### TASK BRIEF:
Repeat the lines of the data that follow, please, starting at the first and stopping after the one with "scatter(26, (-30, 330), (50, 85), POLE, 'young_tree', 'thin".

### RAW DATA:
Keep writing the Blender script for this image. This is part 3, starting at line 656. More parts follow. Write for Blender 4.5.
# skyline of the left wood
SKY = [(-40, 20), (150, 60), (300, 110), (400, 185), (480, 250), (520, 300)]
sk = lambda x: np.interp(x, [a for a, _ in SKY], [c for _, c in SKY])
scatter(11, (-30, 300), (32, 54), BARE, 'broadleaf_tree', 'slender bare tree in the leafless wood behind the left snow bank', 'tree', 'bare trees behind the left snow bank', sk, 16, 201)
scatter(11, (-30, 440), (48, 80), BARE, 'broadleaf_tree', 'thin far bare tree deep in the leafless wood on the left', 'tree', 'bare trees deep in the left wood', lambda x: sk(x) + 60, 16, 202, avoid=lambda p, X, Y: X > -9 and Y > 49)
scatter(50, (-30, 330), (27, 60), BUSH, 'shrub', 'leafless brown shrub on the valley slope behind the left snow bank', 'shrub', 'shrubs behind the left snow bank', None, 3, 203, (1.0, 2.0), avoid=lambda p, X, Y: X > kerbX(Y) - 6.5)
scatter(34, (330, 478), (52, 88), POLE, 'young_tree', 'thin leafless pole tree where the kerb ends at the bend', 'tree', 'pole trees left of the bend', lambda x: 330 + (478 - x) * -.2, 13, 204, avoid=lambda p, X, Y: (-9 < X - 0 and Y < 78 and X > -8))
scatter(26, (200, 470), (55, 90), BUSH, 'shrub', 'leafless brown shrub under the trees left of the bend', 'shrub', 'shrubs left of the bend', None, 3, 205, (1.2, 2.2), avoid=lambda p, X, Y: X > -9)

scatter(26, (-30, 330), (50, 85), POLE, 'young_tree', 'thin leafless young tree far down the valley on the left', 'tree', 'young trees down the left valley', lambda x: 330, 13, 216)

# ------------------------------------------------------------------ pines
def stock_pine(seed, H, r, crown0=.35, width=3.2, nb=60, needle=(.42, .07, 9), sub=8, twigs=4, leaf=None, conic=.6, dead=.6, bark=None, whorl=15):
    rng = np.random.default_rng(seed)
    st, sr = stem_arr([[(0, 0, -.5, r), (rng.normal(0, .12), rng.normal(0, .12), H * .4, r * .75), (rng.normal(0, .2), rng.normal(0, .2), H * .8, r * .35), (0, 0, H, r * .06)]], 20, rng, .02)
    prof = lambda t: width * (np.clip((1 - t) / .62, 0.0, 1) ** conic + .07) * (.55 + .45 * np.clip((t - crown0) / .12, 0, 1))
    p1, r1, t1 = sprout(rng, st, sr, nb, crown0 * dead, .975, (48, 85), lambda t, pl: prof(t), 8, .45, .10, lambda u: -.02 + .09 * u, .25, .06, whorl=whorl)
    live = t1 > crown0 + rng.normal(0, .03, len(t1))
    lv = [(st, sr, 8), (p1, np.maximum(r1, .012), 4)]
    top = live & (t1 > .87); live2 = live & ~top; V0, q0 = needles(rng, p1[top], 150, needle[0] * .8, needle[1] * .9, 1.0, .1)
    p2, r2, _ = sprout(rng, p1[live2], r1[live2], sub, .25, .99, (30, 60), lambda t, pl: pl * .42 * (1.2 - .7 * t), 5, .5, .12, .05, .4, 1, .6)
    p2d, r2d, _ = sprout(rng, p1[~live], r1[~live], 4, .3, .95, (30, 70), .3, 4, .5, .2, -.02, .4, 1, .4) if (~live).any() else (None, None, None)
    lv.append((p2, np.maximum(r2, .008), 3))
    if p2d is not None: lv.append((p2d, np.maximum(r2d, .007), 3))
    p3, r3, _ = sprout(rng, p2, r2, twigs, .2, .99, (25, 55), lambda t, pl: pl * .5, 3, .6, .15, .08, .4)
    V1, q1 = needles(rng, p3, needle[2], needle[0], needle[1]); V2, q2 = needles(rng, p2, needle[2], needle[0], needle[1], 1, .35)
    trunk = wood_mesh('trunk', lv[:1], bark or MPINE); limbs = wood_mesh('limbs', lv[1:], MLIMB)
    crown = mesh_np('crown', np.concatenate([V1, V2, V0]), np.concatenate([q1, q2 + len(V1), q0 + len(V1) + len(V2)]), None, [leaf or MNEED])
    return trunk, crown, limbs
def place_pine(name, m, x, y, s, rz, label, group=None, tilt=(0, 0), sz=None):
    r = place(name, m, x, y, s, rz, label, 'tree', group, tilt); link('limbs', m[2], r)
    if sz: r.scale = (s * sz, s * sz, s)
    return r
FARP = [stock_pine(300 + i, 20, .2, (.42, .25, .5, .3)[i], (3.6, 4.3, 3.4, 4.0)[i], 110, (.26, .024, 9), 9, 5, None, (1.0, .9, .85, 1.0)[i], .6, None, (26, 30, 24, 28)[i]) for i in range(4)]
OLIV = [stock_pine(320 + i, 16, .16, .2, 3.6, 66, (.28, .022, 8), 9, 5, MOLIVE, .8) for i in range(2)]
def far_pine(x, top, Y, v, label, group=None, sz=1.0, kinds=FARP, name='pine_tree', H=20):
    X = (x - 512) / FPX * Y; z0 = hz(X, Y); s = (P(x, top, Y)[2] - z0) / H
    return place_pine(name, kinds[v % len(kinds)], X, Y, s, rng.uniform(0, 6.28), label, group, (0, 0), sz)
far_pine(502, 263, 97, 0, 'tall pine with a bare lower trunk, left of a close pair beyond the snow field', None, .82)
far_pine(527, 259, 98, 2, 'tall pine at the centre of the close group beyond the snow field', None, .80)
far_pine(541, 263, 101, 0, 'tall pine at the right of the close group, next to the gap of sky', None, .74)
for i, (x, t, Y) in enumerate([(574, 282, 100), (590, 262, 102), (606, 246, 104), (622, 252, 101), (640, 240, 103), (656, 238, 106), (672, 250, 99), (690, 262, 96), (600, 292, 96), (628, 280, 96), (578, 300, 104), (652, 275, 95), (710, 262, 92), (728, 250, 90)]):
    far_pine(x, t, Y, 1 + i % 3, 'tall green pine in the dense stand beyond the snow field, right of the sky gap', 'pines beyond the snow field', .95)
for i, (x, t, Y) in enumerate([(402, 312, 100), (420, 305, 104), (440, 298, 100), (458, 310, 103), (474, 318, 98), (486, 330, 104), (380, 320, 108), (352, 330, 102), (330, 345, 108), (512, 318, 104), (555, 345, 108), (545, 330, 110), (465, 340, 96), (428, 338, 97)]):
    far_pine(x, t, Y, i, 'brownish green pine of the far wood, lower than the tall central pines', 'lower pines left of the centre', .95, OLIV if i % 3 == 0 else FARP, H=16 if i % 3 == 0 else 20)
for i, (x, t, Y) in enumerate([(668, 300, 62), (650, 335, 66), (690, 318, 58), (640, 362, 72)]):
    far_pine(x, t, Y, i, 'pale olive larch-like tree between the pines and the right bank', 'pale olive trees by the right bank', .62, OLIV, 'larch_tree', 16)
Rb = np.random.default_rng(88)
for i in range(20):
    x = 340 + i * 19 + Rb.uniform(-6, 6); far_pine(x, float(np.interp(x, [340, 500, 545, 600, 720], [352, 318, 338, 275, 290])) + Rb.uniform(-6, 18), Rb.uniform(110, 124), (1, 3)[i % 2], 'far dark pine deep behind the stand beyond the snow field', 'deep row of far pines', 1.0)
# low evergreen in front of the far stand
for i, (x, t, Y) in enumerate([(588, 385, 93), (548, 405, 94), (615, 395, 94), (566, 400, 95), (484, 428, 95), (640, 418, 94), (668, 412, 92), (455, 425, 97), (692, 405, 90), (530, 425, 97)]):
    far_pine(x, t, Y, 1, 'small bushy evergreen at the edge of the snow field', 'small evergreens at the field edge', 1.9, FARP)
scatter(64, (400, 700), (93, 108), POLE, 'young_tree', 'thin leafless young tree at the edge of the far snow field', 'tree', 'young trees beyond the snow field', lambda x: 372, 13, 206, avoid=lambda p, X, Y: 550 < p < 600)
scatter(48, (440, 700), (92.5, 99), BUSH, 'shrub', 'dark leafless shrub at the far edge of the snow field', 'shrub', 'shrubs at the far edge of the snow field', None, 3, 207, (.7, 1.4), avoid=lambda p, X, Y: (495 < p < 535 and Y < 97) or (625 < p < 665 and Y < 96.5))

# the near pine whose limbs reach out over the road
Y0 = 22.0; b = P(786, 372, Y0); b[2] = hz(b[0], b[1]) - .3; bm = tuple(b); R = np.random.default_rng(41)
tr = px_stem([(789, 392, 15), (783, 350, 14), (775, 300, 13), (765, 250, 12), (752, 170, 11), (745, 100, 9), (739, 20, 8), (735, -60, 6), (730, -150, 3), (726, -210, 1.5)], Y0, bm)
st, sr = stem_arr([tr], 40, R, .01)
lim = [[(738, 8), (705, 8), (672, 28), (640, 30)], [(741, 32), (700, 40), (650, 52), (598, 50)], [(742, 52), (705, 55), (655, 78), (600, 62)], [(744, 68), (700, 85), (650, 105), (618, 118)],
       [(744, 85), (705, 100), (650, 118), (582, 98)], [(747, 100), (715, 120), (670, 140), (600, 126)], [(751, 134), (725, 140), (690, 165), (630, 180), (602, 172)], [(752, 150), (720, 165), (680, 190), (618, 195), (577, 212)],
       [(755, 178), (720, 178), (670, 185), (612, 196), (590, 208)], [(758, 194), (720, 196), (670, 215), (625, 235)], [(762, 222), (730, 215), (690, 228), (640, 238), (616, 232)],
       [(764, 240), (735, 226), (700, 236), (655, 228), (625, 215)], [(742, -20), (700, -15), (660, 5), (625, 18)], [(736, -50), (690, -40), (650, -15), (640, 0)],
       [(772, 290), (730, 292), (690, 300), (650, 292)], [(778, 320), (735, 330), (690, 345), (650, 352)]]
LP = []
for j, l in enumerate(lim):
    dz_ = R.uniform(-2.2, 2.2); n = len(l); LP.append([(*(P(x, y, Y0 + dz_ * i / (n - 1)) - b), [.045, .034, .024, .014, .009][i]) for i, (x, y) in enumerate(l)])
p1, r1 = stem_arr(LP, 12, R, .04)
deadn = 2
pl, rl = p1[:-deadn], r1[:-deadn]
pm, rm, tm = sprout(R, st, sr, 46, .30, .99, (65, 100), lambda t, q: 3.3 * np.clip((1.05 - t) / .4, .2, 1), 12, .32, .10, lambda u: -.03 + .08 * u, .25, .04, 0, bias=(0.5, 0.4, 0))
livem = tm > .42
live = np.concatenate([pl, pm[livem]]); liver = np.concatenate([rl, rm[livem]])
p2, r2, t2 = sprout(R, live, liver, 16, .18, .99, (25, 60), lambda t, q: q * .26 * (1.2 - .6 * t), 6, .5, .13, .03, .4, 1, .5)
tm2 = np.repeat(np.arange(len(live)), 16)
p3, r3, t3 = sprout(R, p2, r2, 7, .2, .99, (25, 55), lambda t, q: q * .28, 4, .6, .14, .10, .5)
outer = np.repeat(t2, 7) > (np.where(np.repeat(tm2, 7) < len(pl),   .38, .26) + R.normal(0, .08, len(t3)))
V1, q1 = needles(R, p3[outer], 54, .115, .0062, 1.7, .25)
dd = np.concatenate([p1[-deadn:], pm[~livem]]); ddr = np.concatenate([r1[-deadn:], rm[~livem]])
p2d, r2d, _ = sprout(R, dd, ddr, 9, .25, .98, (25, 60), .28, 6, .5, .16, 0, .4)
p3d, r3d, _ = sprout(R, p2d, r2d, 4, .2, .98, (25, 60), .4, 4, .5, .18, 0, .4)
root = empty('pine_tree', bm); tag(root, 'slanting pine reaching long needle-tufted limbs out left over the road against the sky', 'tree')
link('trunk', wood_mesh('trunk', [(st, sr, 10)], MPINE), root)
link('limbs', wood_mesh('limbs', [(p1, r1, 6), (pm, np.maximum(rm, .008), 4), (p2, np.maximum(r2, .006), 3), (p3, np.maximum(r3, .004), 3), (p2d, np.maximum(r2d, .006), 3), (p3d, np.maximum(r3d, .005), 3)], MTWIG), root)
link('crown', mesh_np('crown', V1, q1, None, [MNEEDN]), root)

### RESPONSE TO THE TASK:
Keep writing the Blender script for this image. This is part 3, starting at line 656. More parts follow. Write for Blender 4.5.
# skyline of the left wood
SKY = [(-40, 20), (150, 60), (300, 110), (400, 185), (480, 250), (520, 300)]
sk = lambda x: np.interp(x, [a for a, _ in SKY], [c for _, c in SKY])
scatter(11, (-30, 300), (32, 54), BARE, 'broadleaf_tree', 'slender bare tree in the leafless wood behind the left snow bank', 'tree', 'bare trees behind the left snow bank', sk, 16, 201)
scatter(11, (-30, 440), (48, 80), BARE, 'broadleaf_tree', 'thin far bare tree deep in the leafless wood on the left', 'tree', 'bare trees deep in the left wood', lambda x: sk(x) + 60, 16, 202, avoid=lambda p, X, Y: X > -9 and Y > 49)
scatter(50, (-30, 330), (27, 60), BUSH, 'shrub', 'leafless brown shrub on the valley slope behind the left snow bank', 'shrub', 'shrubs behind the left snow bank', None, 3, 203, (1.0, 2.0), avoid=lambda p, X, Y: X > kerbX(Y) - 6.5)
scatter(34, (330, 478), (52, 88), POLE, 'young_tree', 'thin leafless pole tree where the kerb ends at the bend', 'tree', 'pole trees left of the bend', lambda x: 330 + (478 - x) * -.2, 13, 204, avoid=lambda p, X, Y: (-9 < X - 0 and Y < 78 and X > -8))
scatter(26, (200, 470), (55, 90), BUSH, 'shrub', 'leafless brown shrub under the trees left of the bend', 'shrub', 'shrubs left of the bend', None, 3, 205, (1.2, 2.2), avoid=lambda p, X, Y: X > -9)

scatter(26, (-30, 330), (50, 85), POLE, 'young_tree', 'thin leafless young tree far down the valley on the left', 'tree', 'young trees down the left valley', lambda x: 330, 13, 216)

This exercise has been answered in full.